§ **Problem to work on**
Count lines holding the word "this". Only the number is wanted.

[START The records]

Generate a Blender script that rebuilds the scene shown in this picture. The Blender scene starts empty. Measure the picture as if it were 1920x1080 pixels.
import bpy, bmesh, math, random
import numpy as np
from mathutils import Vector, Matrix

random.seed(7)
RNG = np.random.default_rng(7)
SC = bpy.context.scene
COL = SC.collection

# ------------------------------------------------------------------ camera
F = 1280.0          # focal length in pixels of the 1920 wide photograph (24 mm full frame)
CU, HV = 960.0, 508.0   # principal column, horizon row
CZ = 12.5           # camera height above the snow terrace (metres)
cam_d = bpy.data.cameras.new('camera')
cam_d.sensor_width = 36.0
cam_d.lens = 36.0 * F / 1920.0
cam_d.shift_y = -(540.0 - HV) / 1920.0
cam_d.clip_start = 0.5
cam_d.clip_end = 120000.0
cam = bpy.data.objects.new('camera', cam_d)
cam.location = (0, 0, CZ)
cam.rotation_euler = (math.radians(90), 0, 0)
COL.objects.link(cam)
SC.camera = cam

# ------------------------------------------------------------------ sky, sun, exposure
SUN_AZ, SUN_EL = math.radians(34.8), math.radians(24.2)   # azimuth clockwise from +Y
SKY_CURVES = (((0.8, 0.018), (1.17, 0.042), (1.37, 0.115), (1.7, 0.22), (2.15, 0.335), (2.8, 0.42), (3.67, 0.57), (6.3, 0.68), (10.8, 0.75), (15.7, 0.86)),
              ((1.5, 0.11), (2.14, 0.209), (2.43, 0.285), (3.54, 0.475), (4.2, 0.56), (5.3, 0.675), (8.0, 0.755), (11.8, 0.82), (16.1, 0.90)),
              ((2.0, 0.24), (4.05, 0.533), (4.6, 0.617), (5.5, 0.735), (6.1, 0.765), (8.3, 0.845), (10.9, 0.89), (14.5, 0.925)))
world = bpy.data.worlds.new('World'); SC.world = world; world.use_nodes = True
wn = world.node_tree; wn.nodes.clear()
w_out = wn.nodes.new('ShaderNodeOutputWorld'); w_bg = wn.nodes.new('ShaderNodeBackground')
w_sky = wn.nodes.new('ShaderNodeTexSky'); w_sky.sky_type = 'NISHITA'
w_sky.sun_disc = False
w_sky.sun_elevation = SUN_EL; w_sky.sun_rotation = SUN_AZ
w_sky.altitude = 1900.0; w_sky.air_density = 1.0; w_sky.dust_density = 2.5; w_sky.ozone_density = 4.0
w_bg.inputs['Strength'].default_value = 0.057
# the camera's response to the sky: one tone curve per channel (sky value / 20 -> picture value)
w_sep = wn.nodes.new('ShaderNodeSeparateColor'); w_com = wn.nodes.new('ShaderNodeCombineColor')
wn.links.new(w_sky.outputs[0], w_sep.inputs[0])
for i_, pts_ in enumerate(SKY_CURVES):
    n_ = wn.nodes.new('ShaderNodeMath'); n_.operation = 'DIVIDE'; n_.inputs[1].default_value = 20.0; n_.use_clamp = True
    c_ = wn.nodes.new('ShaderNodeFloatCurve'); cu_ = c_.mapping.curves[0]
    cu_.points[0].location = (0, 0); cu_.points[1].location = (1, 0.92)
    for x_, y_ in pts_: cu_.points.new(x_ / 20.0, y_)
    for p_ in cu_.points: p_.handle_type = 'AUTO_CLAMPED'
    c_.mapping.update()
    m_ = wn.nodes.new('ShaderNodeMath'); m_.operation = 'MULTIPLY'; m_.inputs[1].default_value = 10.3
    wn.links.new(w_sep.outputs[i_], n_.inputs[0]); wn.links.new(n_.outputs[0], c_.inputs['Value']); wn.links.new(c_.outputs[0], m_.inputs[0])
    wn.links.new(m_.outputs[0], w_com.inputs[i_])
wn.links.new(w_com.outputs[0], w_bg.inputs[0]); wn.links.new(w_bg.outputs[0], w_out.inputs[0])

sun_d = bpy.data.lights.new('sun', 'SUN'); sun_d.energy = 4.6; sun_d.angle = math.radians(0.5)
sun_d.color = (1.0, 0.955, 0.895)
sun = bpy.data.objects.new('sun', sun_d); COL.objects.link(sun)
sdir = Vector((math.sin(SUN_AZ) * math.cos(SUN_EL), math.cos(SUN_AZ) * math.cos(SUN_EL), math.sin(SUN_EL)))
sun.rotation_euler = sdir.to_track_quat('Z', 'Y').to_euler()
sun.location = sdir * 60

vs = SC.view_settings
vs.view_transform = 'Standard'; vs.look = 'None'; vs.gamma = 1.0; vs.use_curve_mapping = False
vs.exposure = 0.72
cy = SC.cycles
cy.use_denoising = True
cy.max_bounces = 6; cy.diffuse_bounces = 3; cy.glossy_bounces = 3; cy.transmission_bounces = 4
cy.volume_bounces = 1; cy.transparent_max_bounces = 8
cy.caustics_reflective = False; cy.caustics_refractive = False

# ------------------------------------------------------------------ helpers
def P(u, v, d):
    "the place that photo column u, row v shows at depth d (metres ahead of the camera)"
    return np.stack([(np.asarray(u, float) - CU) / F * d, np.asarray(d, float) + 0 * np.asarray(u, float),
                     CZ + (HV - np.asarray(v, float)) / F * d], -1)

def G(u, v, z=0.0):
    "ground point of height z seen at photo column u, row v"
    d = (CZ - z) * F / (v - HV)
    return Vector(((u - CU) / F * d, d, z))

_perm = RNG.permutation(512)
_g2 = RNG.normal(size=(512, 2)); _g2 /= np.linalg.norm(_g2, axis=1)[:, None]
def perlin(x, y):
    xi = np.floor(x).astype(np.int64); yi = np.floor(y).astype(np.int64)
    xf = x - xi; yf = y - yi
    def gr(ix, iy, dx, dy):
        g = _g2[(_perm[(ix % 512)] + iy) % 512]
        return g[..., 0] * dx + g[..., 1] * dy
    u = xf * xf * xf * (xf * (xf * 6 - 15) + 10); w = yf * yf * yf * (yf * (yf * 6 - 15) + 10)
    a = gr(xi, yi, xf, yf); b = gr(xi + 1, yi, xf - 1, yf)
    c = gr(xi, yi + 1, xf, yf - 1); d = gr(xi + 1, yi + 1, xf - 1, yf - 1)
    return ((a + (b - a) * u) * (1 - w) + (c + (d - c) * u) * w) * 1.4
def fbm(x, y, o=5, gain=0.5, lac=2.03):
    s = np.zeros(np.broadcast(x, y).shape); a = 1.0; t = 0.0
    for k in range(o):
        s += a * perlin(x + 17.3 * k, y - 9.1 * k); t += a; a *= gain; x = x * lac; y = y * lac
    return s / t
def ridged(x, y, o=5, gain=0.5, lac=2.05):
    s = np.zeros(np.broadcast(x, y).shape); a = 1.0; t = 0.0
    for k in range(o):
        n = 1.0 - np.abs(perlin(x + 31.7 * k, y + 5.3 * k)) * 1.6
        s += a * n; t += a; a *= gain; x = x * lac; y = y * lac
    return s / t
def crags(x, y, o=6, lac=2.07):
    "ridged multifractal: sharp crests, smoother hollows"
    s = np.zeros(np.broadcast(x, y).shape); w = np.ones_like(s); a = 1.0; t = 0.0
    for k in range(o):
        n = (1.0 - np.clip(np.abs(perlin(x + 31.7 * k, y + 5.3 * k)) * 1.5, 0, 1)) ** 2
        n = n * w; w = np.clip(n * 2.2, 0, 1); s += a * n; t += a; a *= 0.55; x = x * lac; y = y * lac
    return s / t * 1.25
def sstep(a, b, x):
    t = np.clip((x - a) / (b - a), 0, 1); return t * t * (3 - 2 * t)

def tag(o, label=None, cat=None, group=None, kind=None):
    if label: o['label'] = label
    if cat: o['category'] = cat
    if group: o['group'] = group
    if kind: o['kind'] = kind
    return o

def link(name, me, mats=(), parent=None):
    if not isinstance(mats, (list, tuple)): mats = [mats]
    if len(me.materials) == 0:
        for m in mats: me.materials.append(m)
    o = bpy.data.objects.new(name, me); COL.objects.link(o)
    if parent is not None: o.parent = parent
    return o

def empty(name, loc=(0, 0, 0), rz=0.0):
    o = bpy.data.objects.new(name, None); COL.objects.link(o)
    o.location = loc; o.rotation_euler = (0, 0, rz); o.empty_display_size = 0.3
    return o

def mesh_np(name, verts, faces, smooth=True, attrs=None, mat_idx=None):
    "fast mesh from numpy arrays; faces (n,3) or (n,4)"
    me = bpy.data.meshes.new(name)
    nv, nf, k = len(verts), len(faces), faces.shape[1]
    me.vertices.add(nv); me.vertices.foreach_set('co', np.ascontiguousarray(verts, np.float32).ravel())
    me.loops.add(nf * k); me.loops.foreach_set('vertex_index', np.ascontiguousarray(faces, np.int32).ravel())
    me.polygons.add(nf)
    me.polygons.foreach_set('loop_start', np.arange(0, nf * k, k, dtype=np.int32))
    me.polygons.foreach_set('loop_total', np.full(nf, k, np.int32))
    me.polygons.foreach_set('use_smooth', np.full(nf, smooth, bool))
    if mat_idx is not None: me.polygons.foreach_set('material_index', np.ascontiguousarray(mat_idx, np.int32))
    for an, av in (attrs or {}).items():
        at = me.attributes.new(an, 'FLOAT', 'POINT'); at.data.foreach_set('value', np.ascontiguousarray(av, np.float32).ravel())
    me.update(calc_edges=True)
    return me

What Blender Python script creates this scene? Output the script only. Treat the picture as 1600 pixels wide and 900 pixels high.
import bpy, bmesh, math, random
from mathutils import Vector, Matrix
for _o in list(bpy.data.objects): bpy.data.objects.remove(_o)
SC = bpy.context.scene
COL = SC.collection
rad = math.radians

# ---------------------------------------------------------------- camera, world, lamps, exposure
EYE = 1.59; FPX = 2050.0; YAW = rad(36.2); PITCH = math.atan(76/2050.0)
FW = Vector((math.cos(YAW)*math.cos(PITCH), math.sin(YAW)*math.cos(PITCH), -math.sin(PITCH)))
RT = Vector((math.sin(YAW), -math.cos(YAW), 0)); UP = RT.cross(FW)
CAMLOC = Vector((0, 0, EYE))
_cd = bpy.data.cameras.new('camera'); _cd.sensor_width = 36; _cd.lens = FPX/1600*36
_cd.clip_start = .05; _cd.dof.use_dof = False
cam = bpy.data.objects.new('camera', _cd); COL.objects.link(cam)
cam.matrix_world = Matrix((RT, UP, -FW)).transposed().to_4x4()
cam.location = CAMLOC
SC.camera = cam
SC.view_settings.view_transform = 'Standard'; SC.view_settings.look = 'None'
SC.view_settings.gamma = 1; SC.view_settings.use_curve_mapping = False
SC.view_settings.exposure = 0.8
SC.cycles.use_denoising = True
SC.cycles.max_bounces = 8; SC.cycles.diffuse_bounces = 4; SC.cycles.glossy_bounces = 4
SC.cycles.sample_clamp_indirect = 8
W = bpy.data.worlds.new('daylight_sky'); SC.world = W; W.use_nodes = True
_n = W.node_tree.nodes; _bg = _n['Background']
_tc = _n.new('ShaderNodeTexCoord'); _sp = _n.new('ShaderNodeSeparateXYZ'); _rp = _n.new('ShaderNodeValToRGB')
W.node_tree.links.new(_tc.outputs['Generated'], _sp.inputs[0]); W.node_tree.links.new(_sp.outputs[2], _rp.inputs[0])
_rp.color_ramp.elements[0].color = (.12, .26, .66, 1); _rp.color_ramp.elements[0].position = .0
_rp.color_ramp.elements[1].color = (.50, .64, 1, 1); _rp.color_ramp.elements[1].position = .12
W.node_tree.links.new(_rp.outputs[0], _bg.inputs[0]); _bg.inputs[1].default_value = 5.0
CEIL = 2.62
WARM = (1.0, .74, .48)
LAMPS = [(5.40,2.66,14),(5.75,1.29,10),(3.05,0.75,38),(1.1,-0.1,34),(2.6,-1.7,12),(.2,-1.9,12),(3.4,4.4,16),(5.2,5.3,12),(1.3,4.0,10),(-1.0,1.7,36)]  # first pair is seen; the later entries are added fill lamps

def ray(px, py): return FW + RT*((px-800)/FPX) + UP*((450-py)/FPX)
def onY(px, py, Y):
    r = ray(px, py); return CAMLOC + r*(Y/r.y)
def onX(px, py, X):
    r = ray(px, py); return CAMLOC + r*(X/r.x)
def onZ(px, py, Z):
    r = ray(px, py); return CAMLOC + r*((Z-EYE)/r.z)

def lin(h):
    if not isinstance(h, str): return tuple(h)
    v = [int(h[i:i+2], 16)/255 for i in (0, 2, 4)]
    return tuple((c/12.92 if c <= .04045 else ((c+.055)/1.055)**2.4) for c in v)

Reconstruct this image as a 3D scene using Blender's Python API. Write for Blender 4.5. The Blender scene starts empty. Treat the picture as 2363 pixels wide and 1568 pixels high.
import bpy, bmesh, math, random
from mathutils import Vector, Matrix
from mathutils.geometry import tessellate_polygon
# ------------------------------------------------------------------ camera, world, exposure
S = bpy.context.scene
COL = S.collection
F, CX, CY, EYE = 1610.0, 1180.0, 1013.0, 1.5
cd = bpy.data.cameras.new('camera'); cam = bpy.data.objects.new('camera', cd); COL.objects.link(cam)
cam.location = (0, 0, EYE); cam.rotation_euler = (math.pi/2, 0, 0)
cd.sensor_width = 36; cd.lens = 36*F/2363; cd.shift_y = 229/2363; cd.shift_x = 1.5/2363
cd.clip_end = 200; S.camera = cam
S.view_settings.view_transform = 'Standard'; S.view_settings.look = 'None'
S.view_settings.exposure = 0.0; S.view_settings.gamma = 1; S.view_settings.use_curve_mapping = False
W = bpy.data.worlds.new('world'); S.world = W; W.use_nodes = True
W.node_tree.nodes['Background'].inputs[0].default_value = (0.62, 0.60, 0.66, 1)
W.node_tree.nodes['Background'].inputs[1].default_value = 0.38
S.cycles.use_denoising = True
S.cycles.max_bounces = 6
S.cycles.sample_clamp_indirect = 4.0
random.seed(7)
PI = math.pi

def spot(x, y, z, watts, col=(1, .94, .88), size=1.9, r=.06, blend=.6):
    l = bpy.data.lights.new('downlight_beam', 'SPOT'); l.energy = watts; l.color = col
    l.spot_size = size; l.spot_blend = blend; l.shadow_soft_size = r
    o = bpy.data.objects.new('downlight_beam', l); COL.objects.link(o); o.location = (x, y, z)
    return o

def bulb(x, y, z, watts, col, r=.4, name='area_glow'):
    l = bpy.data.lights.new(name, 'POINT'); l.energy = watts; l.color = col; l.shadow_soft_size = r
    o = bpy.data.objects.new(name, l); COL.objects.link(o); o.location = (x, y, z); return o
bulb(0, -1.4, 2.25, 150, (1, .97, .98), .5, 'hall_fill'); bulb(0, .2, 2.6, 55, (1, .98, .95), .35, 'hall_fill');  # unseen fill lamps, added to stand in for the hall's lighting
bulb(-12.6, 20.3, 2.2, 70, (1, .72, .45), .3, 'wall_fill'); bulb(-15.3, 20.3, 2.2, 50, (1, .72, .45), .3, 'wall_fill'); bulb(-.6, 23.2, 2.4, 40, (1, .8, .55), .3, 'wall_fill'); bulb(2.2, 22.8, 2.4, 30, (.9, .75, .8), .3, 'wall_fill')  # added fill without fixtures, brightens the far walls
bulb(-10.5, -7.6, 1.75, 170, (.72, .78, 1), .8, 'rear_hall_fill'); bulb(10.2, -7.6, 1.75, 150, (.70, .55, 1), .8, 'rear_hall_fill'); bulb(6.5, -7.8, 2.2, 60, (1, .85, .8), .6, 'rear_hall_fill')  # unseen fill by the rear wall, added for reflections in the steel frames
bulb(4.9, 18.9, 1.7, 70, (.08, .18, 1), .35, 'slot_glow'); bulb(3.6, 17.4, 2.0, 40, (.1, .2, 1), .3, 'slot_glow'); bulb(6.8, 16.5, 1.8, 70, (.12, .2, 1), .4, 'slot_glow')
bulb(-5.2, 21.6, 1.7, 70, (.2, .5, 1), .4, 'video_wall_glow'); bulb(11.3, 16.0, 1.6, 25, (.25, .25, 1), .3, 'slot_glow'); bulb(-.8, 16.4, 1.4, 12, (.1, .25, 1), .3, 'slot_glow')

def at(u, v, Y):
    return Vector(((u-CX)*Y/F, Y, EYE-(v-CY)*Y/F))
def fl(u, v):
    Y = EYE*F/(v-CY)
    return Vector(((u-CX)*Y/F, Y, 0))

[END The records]

§ **Final result**
3